The London Fog was not a moneymaker. Often the place would be empty and the band would play to an audience of three or four drunks a night. However, what the place lacked in energy it made up for by giving the Doors plenty of time to work on their songs. Having no audience made it okay for the band to play extended solos and for Morrison to adlib spoken word poetry. Slowly the shy, lead singer was coming out of his shell. At first he sang with his back to the audience, but after a few months he was steadily becoming the charismatic Lizard King.
When the Doors were asked to become the house band, they were expected to play a minimum of four sets per night. Realizing they didn’t have enough original material, Morrison, who had been the sole lyricist up to that point, asked the other three Doors to write a song. Only Krieger took heed. When he met with his band members a few days later, he played them his first composition: “Light My Fire”.

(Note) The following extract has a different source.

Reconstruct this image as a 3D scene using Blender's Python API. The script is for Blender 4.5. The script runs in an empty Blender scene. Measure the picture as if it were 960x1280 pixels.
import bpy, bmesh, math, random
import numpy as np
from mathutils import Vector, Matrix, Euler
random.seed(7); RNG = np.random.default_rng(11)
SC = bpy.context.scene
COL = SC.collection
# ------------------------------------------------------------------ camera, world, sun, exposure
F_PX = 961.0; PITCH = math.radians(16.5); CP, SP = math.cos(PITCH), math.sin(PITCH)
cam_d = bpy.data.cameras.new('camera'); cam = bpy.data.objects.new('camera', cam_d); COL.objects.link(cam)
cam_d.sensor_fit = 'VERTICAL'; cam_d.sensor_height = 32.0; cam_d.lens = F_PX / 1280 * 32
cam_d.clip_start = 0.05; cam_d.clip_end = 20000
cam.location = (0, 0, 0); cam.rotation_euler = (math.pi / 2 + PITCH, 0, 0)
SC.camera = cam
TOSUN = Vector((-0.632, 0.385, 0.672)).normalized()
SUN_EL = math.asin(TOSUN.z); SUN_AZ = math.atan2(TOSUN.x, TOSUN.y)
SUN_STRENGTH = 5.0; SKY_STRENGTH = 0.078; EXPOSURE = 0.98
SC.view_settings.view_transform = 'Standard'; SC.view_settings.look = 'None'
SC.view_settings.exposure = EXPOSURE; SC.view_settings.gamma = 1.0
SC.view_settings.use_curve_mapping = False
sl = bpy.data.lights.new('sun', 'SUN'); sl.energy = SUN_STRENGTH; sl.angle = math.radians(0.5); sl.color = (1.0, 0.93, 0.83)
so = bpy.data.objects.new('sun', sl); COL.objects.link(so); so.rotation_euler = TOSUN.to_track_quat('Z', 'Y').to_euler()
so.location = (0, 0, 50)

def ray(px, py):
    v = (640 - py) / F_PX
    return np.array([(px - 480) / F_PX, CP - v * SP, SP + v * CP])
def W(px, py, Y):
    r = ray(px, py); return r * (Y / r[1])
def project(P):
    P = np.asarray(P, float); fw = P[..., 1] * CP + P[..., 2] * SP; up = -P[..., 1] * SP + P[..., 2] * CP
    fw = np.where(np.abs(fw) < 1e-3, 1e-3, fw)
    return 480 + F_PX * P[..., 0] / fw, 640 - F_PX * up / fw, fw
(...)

Densmore immediately began to play a Latin beat behind it, while Manzerek came up with a John Coltrane inspired intro. Finally, Morrison added the second verse about the “funeral pyre”. The result: one of the best damn songs of all time.
After three months of playing at the dingy London Fog the band was fired when Jim urged two drunks in the audience to begin fighting. Two weeks later they got their first gig at the Whisky.
“What we hoped for,” said Krieger. “Was that word would leak over to the Whisky that ‘Hey, there’s this cool band over at the London Fog’ and that maybe we would get in there and that’s exactly what happened.”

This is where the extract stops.